Reading Jamaica Kincaid’s A Small Place Beyond the Binary.
Kincaid writes of a world divided—between the tourist and the native, the privileged and the overlooked, the Black and the White. But what if I fit into neither category? What if my existence is not captured in her binary?
What if I am Brown?
What if I don’t have just one land to belong to? What if I sometimes feel like a tourist in my own community? What if home is not a single place, but a string of lived moments across different landscapes?
My mother is Indian, born and raised in Nepal. My father is Nepalese, born and raised in India. I have lived in my ancestral village, in Kathmandu, in Qatar, in Guwahati, in Siliguri, in Delhi, and now in Madison. I am not from one place—I am from many. But does that mean I am from nowhere? Where am I from?
I am diverse. But, my diversity is not just in lineage but in lived experience. In my sensitivity to different environments. In my ability to feel both at home and like an outsider at the same time.
Kincaid critiques the tourist’s gaze—the way privilege allows some to move freely while others remain trapped by history, by power, by the aftermath of colonialism. If a White traveler in Antigua is a tourist, would I not be seen as one too? Would my presence be less foreign simply because my skin is darker?
If I am Brown, can I not be a tourist in Antigua?
What if someone is both Black and White—do they not belong anywhere? What is home for the child of an immigrant?
Identity is more than just color. It is lived experience. It is how history moves through us, how it shapes what we see and how we see it.

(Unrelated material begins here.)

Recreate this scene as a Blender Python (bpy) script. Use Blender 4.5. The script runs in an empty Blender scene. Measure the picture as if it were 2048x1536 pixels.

I may not fit neatly into Kincaid’s narrative, but perhaps that is the point. Identity is never neat. It is layered, shifting, shaped by place, by memory, by movement. And in that movement, I am not lost. I am becoming. It is not a question of whether I belong, but of how I choose to exist within the contradictions.
Kincaid divides the world into categories. But I exist beyond them.
I am neither just tourist nor just native. I am everywhere I have been—sometimes a tourist, sometimes a native. I am everything I have seen. I am diverse. I am I.